# DESCRIPTION OF THE TASK
Locate the string "struct" throughout the material and copy every line in which it occurs.

═══ PROVIDED MATERIAL ═══

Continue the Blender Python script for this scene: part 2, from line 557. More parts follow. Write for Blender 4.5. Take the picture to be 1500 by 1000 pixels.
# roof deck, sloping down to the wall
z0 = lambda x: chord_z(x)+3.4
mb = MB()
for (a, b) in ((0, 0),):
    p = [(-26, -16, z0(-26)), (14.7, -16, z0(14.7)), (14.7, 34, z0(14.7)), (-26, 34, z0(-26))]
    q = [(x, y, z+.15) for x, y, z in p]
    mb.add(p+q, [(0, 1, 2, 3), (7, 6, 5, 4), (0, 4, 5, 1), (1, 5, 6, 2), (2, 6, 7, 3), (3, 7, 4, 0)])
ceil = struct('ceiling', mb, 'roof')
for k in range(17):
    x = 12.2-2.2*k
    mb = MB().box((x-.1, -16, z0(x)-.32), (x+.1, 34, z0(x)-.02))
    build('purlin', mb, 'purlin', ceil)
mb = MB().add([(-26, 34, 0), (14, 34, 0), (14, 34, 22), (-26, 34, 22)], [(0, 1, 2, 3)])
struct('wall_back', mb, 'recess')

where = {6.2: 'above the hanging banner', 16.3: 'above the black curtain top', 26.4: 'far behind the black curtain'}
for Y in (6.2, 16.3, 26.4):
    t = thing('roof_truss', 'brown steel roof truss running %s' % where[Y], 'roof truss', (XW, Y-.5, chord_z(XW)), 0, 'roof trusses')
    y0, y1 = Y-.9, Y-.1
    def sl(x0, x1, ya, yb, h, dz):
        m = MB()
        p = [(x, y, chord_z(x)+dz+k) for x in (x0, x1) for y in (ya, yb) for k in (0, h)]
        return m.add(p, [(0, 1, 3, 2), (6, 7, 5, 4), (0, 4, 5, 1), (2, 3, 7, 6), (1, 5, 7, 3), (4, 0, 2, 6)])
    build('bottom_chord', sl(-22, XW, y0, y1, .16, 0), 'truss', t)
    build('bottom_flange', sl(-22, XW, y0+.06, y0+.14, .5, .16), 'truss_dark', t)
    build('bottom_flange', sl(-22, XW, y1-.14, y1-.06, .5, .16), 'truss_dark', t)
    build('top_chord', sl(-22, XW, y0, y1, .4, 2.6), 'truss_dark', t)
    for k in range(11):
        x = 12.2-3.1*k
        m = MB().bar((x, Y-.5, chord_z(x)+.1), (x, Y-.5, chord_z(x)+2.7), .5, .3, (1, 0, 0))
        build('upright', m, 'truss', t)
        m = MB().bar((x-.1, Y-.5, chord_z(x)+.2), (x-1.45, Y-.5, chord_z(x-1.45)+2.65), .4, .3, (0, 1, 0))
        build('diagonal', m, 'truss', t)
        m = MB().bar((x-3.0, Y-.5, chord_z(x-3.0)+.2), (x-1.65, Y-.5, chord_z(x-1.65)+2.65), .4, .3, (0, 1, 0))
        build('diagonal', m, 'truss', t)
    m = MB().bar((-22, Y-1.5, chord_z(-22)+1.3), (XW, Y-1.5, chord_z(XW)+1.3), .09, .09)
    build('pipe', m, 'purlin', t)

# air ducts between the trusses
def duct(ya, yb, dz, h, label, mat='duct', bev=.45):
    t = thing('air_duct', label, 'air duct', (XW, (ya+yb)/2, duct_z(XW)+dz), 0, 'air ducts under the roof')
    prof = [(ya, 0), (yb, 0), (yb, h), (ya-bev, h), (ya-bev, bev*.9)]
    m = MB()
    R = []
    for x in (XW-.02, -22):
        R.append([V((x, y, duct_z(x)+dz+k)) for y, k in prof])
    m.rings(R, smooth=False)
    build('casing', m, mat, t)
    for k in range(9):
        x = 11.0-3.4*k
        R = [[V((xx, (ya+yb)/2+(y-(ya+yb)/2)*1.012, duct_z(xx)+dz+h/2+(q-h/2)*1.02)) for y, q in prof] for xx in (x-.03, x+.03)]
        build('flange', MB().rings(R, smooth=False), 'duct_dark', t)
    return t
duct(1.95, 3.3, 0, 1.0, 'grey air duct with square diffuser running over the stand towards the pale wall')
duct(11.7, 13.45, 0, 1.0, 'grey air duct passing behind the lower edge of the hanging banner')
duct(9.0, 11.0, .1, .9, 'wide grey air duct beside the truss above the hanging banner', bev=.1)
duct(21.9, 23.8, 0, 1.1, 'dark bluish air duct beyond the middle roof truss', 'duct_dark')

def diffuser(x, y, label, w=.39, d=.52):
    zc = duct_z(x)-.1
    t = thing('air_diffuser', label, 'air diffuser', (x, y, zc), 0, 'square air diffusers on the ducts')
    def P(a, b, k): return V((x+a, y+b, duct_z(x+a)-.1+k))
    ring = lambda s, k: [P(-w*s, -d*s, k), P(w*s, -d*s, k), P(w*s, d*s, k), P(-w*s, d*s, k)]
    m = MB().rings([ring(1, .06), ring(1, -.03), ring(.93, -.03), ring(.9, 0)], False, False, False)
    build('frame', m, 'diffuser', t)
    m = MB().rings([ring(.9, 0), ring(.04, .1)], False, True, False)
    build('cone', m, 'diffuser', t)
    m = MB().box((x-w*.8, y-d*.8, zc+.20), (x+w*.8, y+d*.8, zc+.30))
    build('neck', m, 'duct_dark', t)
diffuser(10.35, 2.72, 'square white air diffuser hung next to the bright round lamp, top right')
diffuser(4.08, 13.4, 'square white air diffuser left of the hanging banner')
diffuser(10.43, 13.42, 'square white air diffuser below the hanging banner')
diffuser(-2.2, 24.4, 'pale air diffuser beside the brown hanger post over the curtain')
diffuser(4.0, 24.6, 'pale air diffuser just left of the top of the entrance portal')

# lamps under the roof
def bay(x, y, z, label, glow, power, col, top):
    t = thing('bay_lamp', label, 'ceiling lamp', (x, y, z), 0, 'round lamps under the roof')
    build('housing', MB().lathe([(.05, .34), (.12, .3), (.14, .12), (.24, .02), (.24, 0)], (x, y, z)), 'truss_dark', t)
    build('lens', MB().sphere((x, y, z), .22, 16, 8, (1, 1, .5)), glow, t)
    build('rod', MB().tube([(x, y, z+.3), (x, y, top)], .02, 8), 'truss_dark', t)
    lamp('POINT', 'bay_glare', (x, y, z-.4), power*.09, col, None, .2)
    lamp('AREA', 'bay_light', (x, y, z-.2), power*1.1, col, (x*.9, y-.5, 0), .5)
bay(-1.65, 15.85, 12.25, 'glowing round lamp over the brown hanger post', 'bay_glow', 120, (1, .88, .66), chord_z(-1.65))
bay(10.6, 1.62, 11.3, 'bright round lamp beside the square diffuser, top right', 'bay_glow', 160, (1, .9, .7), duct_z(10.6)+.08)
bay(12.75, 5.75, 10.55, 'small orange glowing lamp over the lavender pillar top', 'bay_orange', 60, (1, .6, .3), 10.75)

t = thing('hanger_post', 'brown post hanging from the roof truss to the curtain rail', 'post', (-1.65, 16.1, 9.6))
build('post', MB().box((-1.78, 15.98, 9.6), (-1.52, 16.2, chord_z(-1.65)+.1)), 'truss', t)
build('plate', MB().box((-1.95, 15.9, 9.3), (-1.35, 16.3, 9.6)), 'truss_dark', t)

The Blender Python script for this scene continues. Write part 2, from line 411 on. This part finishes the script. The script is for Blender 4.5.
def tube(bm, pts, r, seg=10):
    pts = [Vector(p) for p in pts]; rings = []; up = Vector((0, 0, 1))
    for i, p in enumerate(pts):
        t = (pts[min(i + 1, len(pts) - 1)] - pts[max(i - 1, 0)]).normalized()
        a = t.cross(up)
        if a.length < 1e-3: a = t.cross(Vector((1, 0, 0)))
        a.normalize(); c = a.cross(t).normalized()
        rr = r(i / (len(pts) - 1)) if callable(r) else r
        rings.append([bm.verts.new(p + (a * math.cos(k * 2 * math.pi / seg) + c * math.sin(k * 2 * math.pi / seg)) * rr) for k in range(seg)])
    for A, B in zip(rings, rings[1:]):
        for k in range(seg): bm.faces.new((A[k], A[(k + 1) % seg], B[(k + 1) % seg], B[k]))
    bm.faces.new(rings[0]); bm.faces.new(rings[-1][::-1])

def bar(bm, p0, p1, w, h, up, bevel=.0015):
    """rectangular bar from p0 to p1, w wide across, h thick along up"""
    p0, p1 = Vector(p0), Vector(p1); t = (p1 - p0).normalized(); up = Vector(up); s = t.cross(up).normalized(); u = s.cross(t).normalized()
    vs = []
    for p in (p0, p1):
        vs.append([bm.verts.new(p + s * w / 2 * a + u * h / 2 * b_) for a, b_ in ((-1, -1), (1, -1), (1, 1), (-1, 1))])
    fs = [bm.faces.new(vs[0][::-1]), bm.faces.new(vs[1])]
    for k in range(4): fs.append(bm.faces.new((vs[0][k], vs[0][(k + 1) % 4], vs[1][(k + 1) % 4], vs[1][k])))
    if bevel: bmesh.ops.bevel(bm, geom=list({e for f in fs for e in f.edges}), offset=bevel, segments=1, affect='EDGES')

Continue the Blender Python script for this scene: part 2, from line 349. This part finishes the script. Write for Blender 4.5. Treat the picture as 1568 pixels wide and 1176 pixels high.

═══

# TASK OUTPUT
ceil = struct('ceiling', mb, 'roof')
struct('wall_back', mb, 'recess')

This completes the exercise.